A talking head assembles some talking points about history’s merciless killers.
“This is a history book that explains the struggle between good and evil, a choice every person in the Judeo-Christian tradition is compelled to make.” So writes former Fox News host and bestselling author O’Reilly, working with staffer/researcher Hammer. The Judeo-Christian distinction is telling, one supposes, since the book opens with Abed al Rahman, who, on October 7, 2023, “ordered his 150 gunmen to slaughter as many Jews as they can.” O’Reilly’s keyword is tossed off, to wit, “Here’s my definition of evil: harming a human being without remorse.” One wonders, then, whether Israel’s response in Gaza qualifies, to say nothing of the Trump administration’s treatment of unwanted undocumented immigrants. No matter: O’Reilly’s cast of villains is standard issue, opening with the Roman emperor Caligula, who “operates on emotional whim; his reign is truly one of terror and constant violence” and who left behind him “what was once a proud population [that] now seeks barbaric entertainment and free government handouts.” That Caligula’s most comprehensive contemporary biographer may have propagandized a bit doesn’t come into question, and the charge that Genghis Khan’s army killed 700,000 victims at a single sitting needs testing. Granted, by Judeo-Christian standards, Genghis was the devil incarnate, but the Mongols apparently liked him just fine.
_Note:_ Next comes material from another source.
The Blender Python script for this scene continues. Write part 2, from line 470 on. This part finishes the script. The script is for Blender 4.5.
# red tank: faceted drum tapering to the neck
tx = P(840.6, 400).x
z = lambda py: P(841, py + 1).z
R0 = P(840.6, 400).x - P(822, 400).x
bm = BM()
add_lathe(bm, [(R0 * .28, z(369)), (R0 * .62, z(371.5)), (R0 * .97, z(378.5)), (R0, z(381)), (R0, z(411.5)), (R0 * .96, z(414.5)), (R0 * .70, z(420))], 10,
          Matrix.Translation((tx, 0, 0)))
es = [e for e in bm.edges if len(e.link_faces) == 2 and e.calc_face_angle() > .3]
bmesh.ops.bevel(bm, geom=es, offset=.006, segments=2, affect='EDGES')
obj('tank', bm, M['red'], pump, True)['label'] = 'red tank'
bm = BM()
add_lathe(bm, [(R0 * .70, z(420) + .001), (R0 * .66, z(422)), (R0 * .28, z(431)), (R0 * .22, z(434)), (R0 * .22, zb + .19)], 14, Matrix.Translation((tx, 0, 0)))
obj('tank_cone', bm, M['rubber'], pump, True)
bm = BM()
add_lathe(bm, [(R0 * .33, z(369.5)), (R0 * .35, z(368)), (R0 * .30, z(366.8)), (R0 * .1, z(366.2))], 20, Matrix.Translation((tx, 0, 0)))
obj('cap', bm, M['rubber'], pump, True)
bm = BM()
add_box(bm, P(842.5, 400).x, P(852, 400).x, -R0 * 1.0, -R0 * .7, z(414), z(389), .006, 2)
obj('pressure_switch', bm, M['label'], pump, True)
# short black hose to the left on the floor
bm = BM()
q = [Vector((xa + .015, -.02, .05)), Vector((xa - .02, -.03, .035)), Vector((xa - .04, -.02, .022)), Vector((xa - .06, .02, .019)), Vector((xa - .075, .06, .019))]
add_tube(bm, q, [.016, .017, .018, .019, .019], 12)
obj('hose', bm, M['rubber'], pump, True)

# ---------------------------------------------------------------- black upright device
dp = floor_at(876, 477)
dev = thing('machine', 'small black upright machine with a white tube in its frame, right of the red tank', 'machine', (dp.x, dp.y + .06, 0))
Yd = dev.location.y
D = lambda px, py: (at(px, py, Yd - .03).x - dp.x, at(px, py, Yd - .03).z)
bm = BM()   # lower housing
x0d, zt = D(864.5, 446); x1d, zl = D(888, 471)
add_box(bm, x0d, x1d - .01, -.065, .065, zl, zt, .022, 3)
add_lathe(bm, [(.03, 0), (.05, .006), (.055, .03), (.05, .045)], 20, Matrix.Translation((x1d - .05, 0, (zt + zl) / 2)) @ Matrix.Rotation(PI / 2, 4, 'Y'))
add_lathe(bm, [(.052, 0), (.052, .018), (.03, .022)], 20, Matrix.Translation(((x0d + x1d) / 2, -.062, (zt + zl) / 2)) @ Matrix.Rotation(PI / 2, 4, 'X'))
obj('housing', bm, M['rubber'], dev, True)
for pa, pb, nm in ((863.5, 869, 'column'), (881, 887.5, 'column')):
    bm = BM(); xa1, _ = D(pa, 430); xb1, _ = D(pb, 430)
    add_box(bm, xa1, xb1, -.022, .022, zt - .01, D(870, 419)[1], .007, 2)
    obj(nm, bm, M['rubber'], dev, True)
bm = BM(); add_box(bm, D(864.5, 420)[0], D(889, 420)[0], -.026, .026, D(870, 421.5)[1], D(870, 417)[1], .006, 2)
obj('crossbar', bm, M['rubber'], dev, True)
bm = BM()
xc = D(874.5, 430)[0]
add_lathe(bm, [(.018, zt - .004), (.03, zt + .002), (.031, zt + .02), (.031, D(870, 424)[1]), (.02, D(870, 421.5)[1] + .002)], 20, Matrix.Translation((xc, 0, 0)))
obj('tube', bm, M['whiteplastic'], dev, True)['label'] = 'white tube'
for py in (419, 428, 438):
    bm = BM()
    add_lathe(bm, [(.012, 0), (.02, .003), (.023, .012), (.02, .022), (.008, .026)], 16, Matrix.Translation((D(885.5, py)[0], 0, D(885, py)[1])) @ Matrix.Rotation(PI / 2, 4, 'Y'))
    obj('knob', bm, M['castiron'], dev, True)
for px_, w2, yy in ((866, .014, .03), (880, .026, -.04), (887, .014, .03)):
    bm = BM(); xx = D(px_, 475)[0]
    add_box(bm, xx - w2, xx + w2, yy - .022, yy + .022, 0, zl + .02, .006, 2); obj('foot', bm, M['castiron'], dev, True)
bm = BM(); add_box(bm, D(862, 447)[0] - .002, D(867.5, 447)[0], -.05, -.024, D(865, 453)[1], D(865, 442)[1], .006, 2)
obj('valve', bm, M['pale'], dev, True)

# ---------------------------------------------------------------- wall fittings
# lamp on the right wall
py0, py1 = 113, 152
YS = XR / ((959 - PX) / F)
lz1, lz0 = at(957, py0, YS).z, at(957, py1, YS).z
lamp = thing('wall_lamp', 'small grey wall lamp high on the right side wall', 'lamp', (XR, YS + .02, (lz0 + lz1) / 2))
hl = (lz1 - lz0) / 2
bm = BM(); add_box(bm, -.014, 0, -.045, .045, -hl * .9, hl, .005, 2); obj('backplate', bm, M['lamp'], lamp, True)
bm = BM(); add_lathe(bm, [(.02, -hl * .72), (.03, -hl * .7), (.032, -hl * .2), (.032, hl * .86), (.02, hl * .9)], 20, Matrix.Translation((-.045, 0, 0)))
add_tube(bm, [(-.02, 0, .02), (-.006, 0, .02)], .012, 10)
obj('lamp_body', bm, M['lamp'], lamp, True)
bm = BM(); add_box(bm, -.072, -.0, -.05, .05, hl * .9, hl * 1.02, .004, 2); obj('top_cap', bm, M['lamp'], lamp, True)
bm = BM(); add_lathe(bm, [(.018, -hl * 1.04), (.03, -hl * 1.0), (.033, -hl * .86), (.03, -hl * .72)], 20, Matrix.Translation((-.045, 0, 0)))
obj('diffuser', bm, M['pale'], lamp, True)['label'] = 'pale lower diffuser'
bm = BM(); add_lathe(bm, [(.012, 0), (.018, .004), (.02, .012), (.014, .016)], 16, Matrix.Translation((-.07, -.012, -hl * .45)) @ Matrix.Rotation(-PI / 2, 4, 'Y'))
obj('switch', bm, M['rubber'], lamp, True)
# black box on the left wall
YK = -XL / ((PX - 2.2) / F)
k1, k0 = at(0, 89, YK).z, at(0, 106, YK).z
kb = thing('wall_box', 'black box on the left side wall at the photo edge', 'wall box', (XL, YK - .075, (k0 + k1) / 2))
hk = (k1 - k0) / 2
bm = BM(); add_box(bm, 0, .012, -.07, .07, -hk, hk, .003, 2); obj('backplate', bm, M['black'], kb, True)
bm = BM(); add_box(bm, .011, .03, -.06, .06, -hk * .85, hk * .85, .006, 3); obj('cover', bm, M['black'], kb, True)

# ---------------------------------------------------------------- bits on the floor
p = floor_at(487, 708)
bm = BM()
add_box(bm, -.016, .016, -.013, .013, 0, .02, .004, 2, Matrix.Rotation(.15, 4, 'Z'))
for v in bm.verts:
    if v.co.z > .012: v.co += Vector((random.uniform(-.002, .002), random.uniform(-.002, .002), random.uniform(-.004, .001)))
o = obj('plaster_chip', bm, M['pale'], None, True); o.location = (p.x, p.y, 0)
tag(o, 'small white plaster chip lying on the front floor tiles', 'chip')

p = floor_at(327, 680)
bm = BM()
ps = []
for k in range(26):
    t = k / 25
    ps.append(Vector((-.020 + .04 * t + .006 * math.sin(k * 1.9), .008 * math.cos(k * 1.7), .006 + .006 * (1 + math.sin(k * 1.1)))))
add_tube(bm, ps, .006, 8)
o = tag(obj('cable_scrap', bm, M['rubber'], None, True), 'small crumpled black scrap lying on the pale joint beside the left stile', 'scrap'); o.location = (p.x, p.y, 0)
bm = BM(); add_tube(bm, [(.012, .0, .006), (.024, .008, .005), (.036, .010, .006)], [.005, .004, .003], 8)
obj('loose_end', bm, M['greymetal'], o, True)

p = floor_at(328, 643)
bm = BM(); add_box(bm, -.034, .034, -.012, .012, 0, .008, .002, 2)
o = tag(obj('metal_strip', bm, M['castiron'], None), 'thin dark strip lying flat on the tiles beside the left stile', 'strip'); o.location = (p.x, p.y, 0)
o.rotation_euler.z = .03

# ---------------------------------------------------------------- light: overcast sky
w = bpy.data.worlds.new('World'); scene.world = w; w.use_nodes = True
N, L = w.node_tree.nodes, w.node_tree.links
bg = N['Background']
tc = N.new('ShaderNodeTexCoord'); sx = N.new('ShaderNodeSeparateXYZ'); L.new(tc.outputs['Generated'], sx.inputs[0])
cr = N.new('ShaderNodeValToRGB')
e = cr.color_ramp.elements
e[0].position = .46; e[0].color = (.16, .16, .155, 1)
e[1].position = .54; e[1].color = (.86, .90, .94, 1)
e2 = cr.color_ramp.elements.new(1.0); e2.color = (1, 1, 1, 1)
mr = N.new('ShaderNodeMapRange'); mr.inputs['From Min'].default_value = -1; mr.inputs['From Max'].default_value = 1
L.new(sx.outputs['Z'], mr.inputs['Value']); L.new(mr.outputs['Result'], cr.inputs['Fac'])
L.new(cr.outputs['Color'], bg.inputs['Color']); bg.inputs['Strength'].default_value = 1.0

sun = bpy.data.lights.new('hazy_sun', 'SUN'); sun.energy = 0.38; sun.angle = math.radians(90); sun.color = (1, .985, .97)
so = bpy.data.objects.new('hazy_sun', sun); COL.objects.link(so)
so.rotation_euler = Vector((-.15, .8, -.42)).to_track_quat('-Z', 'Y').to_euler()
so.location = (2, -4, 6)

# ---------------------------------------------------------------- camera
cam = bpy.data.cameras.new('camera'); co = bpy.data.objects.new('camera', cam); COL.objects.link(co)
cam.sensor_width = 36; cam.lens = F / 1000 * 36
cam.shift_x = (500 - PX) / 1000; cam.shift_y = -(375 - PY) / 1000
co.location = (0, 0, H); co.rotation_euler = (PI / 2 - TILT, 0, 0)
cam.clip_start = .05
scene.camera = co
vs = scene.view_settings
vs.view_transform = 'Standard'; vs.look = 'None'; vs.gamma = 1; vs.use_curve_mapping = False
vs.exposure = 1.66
O’Reilly holds that Mao Zedong was history’s worst mass murderer, “although his evil role model, Genghis Khan, might have surpassed him.” Naturally, while ticking down a rogue’s gallery that includes a few Judeo-Christian figures, O’Reilly tries to own liberals: The Obama administration “does little to halt the Crimea aggression,” encouraging Vladimir Putin to invade Ukraine, while Ayatollah Khomeini makes Jimmy Carter his plaything, and so on.
If you need to be told that Hitler, slavery, and drug cartels are bad things, this is your book.